┌─ MATERIAL PROVIDED

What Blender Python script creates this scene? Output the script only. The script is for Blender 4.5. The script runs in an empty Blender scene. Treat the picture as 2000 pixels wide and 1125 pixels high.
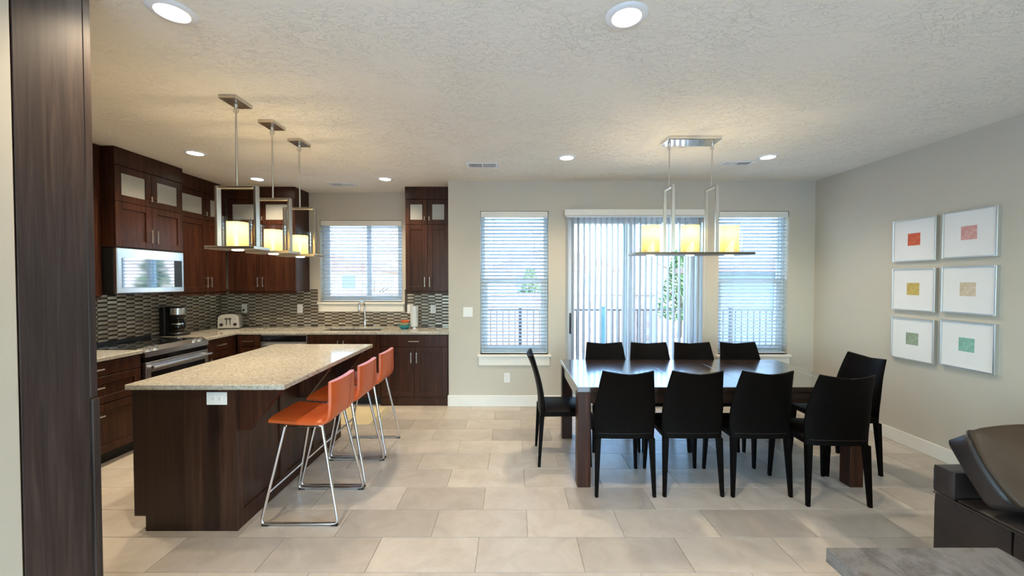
import bpy, bmesh, math, random
from mathutils import Vector, Matrix
random.seed(7)
S = bpy.context.scene
COL = S.collection
R = math.radians
PI = math.pi

# ------------------------------------------------------------ camera, sky, sun, exposure
cam_d = bpy.data.cameras.new('camera'); cam = bpy.data.objects.new('camera', cam_d); COL.objects.link(cam)
cam.location = (0, 0, 1.56); cam.rotation_euler = (R(90 - 1.15), 0, 0)
cam_d.sensor_width = 36; cam_d.lens = 36 * 770 / 2000; cam_d.clip_start = 0.02; cam_d.clip_end = 600
S.camera = cam
S.view_settings.view_transform = 'Standard'; S.view_settings.look = 'None'
S.view_settings.gamma = 1; S.view_settings.use_curve_mapping = False
S.view_settings.exposure = 1.42
S.cycles.transparent_max_bounces = 24

world = bpy.data.worlds.new('sky'); S.world = world; world.use_nodes = True
wn = world.node_tree; wn.nodes.clear()
sky = wn.nodes.new('ShaderNodeTexSky'); sky.sky_type = 'NISHITA'; sky.sun_disc = False
sky.sun_elevation = R(52); sky.sun_rotation = R(120); sky.air_density = 1.0; sky.dust_density = 0.6; sky.ozone_density = 1.4
bg = wn.nodes.new('ShaderNodeBackground'); bg.inputs['Strength'].default_value = 0.82
wo = wn.nodes.new('ShaderNodeOutputWorld')
wn.links.new(sky.outputs[0], bg.inputs[0]); wn.links.new(bg.outputs[0], wo.inputs[0])

sun_d = bpy.data.lights.new('sun', 'SUN'); sun_d.energy = 3.2; sun_d.angle = R(0.6); sun_d.color = (1, .95, .87)
sun = bpy.data.objects.new('sun', sun_d); COL.objects.link(sun)
sun.rotation_euler = Vector((-0.62, 0.30, -0.80)).to_track_quat('-Z', 'Y').to_euler()

DOWN_W = 37.0       # watts of one recessed downlight
PEND_W = 1.6        # watts of one pendant bulb
WARM = (1.0, 0.82, 0.58)
AMBER = (1.0, 0.81, 0.46)

# ------------------------------------------------------------ room measures
XL, XR = -4.05, 3.71          # kitchen left wall, right wall
YD, YK = 4.84, 5.48           # dining back wall, kitchen back wall
XRET = -0.78                  # where the dining wall steps back to the kitchen
ZC = 2.77                     # ceiling
YB = -3.6                     # rear wall, behind the camera
XLL = -4.35                   # left wall of the living side

# ------------------------------------------------------------ materials
MATS = {}
def nt(name):
    m = bpy.data.materials.new(name); m.use_nodes = True
    t = m.node_tree; t.nodes.clear()
    o = t.nodes.new('ShaderNodeOutputMaterial')
    return m, t, o
def N(t, typ, **kw):
    n = t.nodes.new(typ)
    for k, v in kw.items():
        if k in n.inputs: n.inputs[k].default_value = v
        else: setattr(n, k, v)
    return n
def L(t, a, b): t.links.new(a, b)
def coords(t, scale=(1, 1, 1), rot=(0, 0, 0), src='Object'):
    tc = N(t, 'ShaderNodeTexCoord'); mp = N(t, 'ShaderNodeMapping')
    mp.inputs['Scale'].default_value = scale; mp.inputs['Rotation'].default_value = rot
    L(t, tc.outputs[src], mp.inputs['Vector']); return mp.outputs[0]
def noise(t, vec, scale, detail=4, rough=.55, dist=0):
    n = N(t, 'ShaderNodeTexNoise'); n.inputs['Scale'].default_value = scale
    n.inputs['Detail'].default_value = detail; n.inputs['Roughness'].default_value = rough; n.inputs['Distortion'].default_value = dist
    L(t, vec, n.inputs['Vector']); return n.outputs['Fac']
def ramp(t, fac, stops):
    r = N(t, 'ShaderNodeValToRGB'); e = r.color_ramp.elements
    while len(e) < len(stops): e.new(.5)
    for i, (p, c) in enumerate(stops):
        e[i].position = p; e[i].color = (*c, 1) if len(c) == 3 else c
    L(t, fac, r.inputs[0]); return r.outputs[0]
def bump(t, h, strength, dist, bsdf):
    b = N(t, 'ShaderNodeBump'); b.inputs['Strength'].default_value = strength; b.inputs['Distance'].default_value = dist
    L(t, h, b.inputs['Height']); L(t, b.outputs[0], bsdf.inputs['Normal'])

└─

WRITTEN INSTRUCTION
Repeat the material above word for word and skip every image in it.

OUTPUT FOR THIS EXERCISE
What Blender Python script creates this scene? Output the script only. The script is for Blender 4.5. The script runs in an empty Blender scene. Treat the picture as 2000 pixels wide and 1125 pixels high.
import bpy, bmesh, math, random
from mathutils import Vector, Matrix
random.seed(7)
S = bpy.context.scene
COL = S.collection
R = math.radians
PI = math.pi

# ------------------------------------------------------------ camera, sky, sun, exposure
cam_d = bpy.data.cameras.new('camera'); cam = bpy.data.objects.new('camera', cam_d); COL.objects.link(cam)
cam.location = (0, 0, 1.56); cam.rotation_euler = (R(90 - 1.15), 0, 0)
cam_d.sensor_width = 36; cam_d.lens = 36 * 770 / 2000; cam_d.clip_start = 0.02; cam_d.clip_end = 600
S.camera = cam
S.view_settings.view_transform = 'Standard'; S.view_settings.look = 'None'
S.view_settings.gamma = 1; S.view_settings.use_curve_mapping = False
S.view_settings.exposure = 1.42
S.cycles.transparent_max_bounces = 24

world = bpy.data.worlds.new('sky'); S.world = world; world.use_nodes = True
wn = world.node_tree; wn.nodes.clear()
sky = wn.nodes.new('ShaderNodeTexSky'); sky.sky_type = 'NISHITA'; sky.sun_disc = False
sky.sun_elevation = R(52); sky.sun_rotation = R(120); sky.air_density = 1.0; sky.dust_density = 0.6; sky.ozone_density = 1.4
bg = wn.nodes.new('ShaderNodeBackground'); bg.inputs['Strength'].default_value = 0.82
wo = wn.nodes.new('ShaderNodeOutputWorld')
wn.links.new(sky.outputs[0], bg.inputs[0]); wn.links.new(bg.outputs[0], wo.inputs[0])

sun_d = bpy.data.lights.new('sun', 'SUN'); sun_d.energy = 3.2; sun_d.angle = R(0.6); sun_d.color = (1, .95, .87)
sun = bpy.data.objects.new('sun', sun_d); COL.objects.link(sun)
sun.rotation_euler = Vector((-0.62, 0.30, -0.80)).to_track_quat('-Z', 'Y').to_euler()

DOWN_W = 37.0       # watts of one recessed downlight
PEND_W = 1.6        # watts of one pendant bulb
WARM = (1.0, 0.82, 0.58)
AMBER = (1.0, 0.81, 0.46)

# ------------------------------------------------------------ room measures
XL, XR = -4.05, 3.71          # kitchen left wall, right wall
YD, YK = 4.84, 5.48           # dining back wall, kitchen back wall
XRET = -0.78                  # where the dining wall steps back to the kitchen
ZC = 2.77                     # ceiling
YB = -3.6                     # rear wall, behind the camera
XLL = -4.35                   # left wall of the living side

# ------------------------------------------------------------ materials
MATS = {}
def nt(name):
    m = bpy.data.materials.new(name); m.use_nodes = True
    t = m.node_tree; t.nodes.clear()
    o = t.nodes.new('ShaderNodeOutputMaterial')
    return m, t, o
def N(t, typ, **kw):
    n = t.nodes.new(typ)
    for k, v in kw.items():
        if k in n.inputs: n.inputs[k].default_value = v
        else: setattr(n, k, v)
    return n
def L(t, a, b): t.links.new(a, b)
def coords(t, scale=(1, 1, 1), rot=(0, 0, 0), src='Object'):
    tc = N(t, 'ShaderNodeTexCoord'); mp = N(t, 'ShaderNodeMapping')
    mp.inputs['Scale'].default_value = scale; mp.inputs['Rotation'].default_value = rot
    L(t, tc.outputs[src], mp.inputs['Vector']); return mp.outputs[0]
def noise(t, vec, scale, detail=4, rough=.55, dist=0):
    n = N(t, 'ShaderNodeTexNoise'); n.inputs['Scale'].default_value = scale
    n.inputs['Detail'].default_value = detail; n.inputs['Roughness'].default_value = rough; n.inputs['Distortion'].default_value = dist
    L(t, vec, n.inputs['Vector']); return n.outputs['Fac']
def ramp(t, fac, stops):
    r = N(t, 'ShaderNodeValToRGB'); e = r.color_ramp.elements
    while len(e) < len(stops): e.new(.5)
    for i, (p, c) in enumerate(stops):
        e[i].position = p; e[i].color = (*c, 1) if len(c) == 3 else c
    L(t, fac, r.inputs[0]); return r.outputs[0]
def bump(t, h, strength, dist, bsdf):
    b = N(t, 'ShaderNodeBump'); b.inputs['Strength'].default_value = strength; b.inputs['Distance'].default_value = dist
    L(t, h, b.inputs['Height']); L(t, b.outputs[0], bsdf.inputs['Normal'])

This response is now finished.